Finding the most efficient route through your average mission in a Hitman game often feels like solving a puzzle, and so in retrospect it's not so surprising that Square Enix Montreal chose to present those puzzles literally in Hitman GO. The game launched on iOS last week and was well-received by critics and customers, due in large part to its remarkably challenging turn-based tactical puzzles and charming aesthetic -- each level looks like a cross between a board game and and a mechanical diorama. "Hitman has always been a thinking man’s game," says Square Enix Montreal's Dan Lutz. "I think playing it as a board game makes a lot of sense; it gives you a lot of time to think and plan." Hitman GO is the first game from the studio, which was founded three years ago with the mandate to produce more triple-A Hitman games. The studio later pivoted to focus on mobile games, and after a round of brainstorming, designer Dan Lutz’s pitch for a turn-based Hitman inspired by scale dioramas and architectural models was greenlit for production last summer. That’s how Lutz wound up serving as creative director on Hitman GO, which was built using Unity. He claims that many members of the development team have a background in mobile or independent development -- Lutz himself has worked on indie mobile games like Monospace and Colorbind under the moniker Nonverbal -- which came in handy when the time came to start prototyping systems for a Hitman board game that could be played in short sessions on a touchscreen. "A lot of people on Twitter said it seemed almost like an indie game, and I think that’s because people on the team really embrace that kind of focus on a single mechanic," says Lutz. "We created all the nodes and the lines [of the puzzles] first, and only later did we dress them up."

Playing with dolls

It reminds me of the board games I played as child, though when I mention that to Lutz he laughs me off and claims the team had three primary artistic inspiration for Hitman GO: architectural models, dioramas, and the Rich Kids of Instagram tumblr. “It’s kids with a lot of money taking pictures of their everyday lives, and there you see these hugely spaced-out mansions and giant yachts and there’s just kind of a lot of empty space,” says Lutz. “Hitman GO is kind of modeled after that.” The game does seem cold and sterile to the touch. The protagonist looks like the sort of

"Hitman has always been a thinking man’s game. I think playing it as a board game makes a lot of sense."

pint-sized man-in-a-suit model you'd find in a child's playset, and his opponents' models move back and forth between nodes on the board like pieces of a mechanical diorama.
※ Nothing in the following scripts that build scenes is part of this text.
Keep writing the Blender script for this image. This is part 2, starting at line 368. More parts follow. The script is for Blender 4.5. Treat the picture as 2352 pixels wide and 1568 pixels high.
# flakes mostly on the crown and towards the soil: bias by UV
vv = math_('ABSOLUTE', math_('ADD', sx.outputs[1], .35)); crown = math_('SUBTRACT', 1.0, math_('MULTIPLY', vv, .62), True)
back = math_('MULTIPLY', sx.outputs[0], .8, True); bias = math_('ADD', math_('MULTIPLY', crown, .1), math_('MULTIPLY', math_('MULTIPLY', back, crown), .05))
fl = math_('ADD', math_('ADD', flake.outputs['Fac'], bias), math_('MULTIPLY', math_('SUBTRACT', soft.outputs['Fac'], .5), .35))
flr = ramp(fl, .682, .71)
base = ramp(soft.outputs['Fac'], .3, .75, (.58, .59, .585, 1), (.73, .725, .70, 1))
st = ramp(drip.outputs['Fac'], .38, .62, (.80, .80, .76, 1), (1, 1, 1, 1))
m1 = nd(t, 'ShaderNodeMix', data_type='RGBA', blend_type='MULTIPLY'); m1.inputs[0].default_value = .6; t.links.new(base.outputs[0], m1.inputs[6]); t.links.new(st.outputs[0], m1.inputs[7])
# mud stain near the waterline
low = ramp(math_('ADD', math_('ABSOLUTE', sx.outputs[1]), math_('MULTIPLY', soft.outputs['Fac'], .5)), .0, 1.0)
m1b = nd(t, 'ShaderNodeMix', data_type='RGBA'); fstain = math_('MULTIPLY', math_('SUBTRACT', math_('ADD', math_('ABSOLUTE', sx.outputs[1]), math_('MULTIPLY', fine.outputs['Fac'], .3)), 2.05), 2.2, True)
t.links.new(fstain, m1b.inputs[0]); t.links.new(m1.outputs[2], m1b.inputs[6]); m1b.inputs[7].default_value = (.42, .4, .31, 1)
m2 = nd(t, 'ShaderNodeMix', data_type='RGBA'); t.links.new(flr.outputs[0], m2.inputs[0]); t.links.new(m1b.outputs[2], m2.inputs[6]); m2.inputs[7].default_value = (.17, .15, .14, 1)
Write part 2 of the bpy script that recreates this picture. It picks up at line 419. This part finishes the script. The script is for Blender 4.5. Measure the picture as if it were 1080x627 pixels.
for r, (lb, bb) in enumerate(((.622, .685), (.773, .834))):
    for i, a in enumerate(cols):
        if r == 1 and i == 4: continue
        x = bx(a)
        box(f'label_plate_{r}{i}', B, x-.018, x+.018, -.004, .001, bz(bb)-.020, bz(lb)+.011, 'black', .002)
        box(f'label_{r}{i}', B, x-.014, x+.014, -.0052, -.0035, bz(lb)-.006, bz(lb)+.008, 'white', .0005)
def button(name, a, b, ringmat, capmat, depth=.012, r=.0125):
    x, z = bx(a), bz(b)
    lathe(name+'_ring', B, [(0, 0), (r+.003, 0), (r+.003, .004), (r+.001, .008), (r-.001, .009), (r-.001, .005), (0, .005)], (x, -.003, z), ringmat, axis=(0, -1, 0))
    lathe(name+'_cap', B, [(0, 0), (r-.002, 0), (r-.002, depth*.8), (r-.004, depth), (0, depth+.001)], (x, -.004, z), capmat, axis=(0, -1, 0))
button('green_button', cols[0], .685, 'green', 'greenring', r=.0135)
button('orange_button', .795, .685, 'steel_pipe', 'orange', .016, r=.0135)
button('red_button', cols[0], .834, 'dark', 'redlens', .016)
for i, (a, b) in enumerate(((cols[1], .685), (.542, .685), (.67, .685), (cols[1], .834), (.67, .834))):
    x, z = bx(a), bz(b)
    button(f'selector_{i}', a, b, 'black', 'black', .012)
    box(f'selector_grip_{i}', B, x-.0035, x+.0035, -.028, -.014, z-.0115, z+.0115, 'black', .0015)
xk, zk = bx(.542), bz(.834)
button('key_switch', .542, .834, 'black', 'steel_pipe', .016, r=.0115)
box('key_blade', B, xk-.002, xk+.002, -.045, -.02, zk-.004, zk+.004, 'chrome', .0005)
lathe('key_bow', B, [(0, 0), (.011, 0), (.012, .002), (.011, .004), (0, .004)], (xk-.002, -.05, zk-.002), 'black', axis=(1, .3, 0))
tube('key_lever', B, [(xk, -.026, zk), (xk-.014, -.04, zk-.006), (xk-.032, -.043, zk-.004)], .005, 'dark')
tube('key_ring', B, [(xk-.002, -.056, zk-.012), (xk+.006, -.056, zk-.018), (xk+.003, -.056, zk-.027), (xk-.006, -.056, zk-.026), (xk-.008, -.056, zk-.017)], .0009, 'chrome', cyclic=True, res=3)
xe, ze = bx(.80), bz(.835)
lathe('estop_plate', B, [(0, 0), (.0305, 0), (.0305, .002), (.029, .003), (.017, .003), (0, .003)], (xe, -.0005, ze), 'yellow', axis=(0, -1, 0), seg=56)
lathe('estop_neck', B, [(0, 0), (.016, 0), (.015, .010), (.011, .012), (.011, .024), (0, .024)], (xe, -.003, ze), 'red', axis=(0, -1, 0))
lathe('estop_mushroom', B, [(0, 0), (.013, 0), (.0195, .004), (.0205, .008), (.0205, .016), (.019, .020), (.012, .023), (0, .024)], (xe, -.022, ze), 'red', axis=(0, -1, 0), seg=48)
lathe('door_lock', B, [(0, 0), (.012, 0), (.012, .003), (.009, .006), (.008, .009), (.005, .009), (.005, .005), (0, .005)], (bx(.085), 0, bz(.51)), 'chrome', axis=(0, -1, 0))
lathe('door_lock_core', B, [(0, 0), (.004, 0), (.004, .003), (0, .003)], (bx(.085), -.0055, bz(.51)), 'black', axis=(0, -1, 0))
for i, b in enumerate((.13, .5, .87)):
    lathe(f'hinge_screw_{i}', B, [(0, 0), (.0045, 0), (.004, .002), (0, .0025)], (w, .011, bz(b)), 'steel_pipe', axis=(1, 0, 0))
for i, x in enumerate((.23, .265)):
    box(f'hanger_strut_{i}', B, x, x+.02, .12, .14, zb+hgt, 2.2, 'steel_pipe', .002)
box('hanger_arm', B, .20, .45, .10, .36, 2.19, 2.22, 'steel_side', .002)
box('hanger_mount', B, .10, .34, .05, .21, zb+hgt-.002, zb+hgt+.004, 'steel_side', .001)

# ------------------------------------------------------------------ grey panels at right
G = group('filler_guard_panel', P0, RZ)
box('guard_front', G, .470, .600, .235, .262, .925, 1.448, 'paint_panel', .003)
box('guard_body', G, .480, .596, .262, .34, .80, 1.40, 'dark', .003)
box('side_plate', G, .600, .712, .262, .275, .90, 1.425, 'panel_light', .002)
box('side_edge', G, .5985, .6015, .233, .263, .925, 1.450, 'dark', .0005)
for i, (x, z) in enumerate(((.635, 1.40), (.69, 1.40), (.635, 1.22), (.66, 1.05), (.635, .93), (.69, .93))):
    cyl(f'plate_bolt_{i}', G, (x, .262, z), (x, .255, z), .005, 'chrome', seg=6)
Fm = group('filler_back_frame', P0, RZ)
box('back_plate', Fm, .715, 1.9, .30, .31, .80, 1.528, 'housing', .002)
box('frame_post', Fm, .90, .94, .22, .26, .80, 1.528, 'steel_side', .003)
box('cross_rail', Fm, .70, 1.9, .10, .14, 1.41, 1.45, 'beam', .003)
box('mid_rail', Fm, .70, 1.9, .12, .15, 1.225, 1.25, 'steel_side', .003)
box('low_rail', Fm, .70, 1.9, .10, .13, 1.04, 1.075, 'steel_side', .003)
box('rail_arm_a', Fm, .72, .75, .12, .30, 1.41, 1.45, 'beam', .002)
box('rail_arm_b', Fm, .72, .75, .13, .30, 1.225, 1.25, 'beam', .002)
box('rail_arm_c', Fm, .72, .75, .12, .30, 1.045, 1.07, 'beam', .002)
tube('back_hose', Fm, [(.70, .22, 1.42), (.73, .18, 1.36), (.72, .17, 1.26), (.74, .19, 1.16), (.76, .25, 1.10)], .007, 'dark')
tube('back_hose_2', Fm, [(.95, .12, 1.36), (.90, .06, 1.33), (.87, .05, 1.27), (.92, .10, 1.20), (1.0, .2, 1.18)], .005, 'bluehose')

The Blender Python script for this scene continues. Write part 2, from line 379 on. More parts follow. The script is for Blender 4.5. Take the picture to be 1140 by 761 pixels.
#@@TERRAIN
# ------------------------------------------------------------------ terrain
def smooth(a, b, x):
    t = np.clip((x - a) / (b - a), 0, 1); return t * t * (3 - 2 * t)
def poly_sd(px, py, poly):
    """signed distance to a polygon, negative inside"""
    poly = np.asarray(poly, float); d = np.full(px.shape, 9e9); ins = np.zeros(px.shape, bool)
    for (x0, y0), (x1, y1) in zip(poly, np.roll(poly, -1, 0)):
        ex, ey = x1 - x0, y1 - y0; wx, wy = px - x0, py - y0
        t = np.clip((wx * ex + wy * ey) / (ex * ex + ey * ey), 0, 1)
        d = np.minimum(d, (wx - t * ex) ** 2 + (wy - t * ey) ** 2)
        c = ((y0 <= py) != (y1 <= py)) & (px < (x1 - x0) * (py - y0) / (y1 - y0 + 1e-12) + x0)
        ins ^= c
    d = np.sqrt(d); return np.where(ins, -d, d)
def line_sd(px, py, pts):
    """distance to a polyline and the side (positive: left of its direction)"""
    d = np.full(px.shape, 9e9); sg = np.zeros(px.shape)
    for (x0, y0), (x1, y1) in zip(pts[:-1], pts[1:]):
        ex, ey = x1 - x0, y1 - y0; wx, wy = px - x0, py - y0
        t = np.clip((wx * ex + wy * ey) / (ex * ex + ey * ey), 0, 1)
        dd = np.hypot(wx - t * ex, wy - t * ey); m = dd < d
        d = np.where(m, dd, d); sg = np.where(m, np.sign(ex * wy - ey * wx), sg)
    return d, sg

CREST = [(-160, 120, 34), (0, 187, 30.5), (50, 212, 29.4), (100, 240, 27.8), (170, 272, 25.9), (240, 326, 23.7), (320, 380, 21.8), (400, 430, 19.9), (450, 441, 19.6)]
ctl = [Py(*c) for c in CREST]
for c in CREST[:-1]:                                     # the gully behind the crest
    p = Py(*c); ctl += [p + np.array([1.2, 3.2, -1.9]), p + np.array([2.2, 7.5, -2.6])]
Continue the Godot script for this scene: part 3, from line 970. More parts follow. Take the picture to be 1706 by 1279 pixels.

Anything that can't be killed or used to help Agent 47 kill something is inert, part of the scenery, and nothing on the board moves until you do. In that sense, Hitman GO is actually a bit more frenetic than its big-budget predecessors. In an average Hitman: Absolution level I'll find myself leaving Agent 47 waiting in a variety exotic locales -- closets, wine cellars, dumpsters -- but in GO, you can't lie in wait for your target to come to you. The designers tried to make it work as a feature, but had to cut it to make the puzzles work. "We had waiting and it basically allowed you to kill anyone on the board," says Lutz. "Even though it would have been a nod to the game’s triple-A counterpart, we couldn't put it in for gameplay reasons." When I press him about how the team managed to get away with transmogrifying a 3D action game into a disturbingly cute turn-based puzzler, Lutz chalks it up to the appeal of the tilt-shift aesthetic: "We had all kinds of prototypes for different mobile ideas, but Hitman GO was what we all fell in love with, so we went with it." The game is available now for $5 on the Apple App Store, and you can spend more money in-game to buy extra hints -- you're given 5 to start with -- or unlock later levels without playing through their predecessors. Incorporating IAP into a paid app is an intriguing choice; even though you don't need to spend money to complete the game, I confess that I balked a bit when the opportunity to spend more on IAP presented itself after I'd already bought the app. I said as much to Lutz, and to his credit he handled the criticism with aplomb. "Its a Hitman game so it deserves this sort of premium price tag," said Lutz. "For the in-app purchases, we wanted to have them be non-intrusive -- there’s no paywalls or anything -- and I think the hints are a nice kind of non-intrusive solution." The market seems to agree: the lion's share of iOS user comments on Hitman GO are positive, and the game debuted as one of the top 10 paid apps on the App Store, suggesting that Square Enix Montreal's decision to blend a big-name franchise with a novel set of aesthetic and design elements may have been the right one.